Lithuania’s vice-minister of finance Mindaugas Liutvinskas has said more must be done to help Ukraine, including further-reaching sanctions. “If the Ukrainians are not tired of fighting, we have no reason to be tired of helping them,” he said.
Liutvinskas is hopeful that in the 15th package of European Union sanctions on Russia, now being discussed, even harder hitting measures will be put in place. “We feel that more can be done in sanctioning the energy sector,” he said.
“This includes the LNG trade and more to make the oil price cap more effective. Oil remains the key revenue source for the Russian regime to fund its ongoing war against Ukraine. We also need to find ways to further restrict and sanction the Russian financial sector that facilitates the payments between what’s remaining of the trade between Europe and Russia.”
Liutvinskas is also in favour of imposing a ban on all the dual use goods trade. “We have selected segments of dual use goods which have been documented as potentially usable in the military effort,” said Liutvinskas. “But we feel that we should take a step further and discuss a full ban of dual use goods to reduce any risks in this regard.”

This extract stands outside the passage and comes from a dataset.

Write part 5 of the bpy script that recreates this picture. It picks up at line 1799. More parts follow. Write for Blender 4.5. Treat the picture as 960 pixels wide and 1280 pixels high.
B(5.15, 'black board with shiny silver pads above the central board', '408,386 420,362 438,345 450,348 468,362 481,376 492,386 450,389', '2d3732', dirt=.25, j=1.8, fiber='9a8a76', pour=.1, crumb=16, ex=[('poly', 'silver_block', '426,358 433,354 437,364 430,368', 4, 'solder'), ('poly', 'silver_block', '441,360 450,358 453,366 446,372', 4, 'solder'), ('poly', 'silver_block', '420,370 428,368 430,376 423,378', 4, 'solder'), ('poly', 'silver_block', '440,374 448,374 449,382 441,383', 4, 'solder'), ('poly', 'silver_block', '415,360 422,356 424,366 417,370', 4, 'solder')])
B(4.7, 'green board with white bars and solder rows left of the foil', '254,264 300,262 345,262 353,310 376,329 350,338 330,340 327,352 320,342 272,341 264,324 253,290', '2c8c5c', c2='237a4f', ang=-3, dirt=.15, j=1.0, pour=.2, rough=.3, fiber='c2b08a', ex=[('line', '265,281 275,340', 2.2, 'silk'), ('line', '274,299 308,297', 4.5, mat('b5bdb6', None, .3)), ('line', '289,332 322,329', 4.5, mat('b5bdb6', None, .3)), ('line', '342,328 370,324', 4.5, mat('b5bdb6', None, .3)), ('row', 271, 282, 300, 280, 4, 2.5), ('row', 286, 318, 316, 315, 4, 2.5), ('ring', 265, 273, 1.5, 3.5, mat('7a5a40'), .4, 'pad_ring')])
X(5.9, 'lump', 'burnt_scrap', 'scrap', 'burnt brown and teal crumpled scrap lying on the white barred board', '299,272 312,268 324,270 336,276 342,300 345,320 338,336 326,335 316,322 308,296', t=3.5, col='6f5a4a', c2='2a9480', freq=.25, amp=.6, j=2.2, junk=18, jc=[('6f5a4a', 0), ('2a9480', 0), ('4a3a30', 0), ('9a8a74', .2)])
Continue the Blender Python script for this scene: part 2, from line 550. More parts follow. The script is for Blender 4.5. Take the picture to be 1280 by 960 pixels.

He said Lithuania had itself already strengthened the enforcement of sanctions, beyond what had been agreed at the European level. It initiated an agreement between the customs offices of countries bordering Russia and Belarus — the three Baltic states, Finland and Poland — to make customs checks even more detailed and ensure goods crossing the border actually went to the countries declared.
More defence spending
After the success of those measures, Liutvinskas is also urging they be adopted at EU level. But some fear that in the future there may be less support for Ukraine, not more, in particular if Donald Trump becomes the next US president. That may mean a more threatened Lithuania.
Liutvinskas would not comment on this but said Lithuania was planning for consistently higher defence spending. Liutvinskas said that while the US was expected to remain a key partner in security and economically, the country was “doing its own homework and treating our security seriously”.
“We are investing as much as we can, and we are substantially above the Nato minimum threshold of 2%,” he said. “Increasing defence spending is a top priority for this government. Over the course of the last four years — this government’s term — we have increased the defence spending from 2% [of] GDP to 3.2%. There is broad political agreement on the need to increase our capacity to defend in case in case of need.”
He said he expected the figure to stay above 3% in the medium term but, as it was not one-off spending, it would need to be covered by additional revenues, so as not to harm fiscal sustainability. “The question is, will that be enough going forward?” he said. “We’ll see, but the needs are quite substantial, and we have to treat our security very seriously.”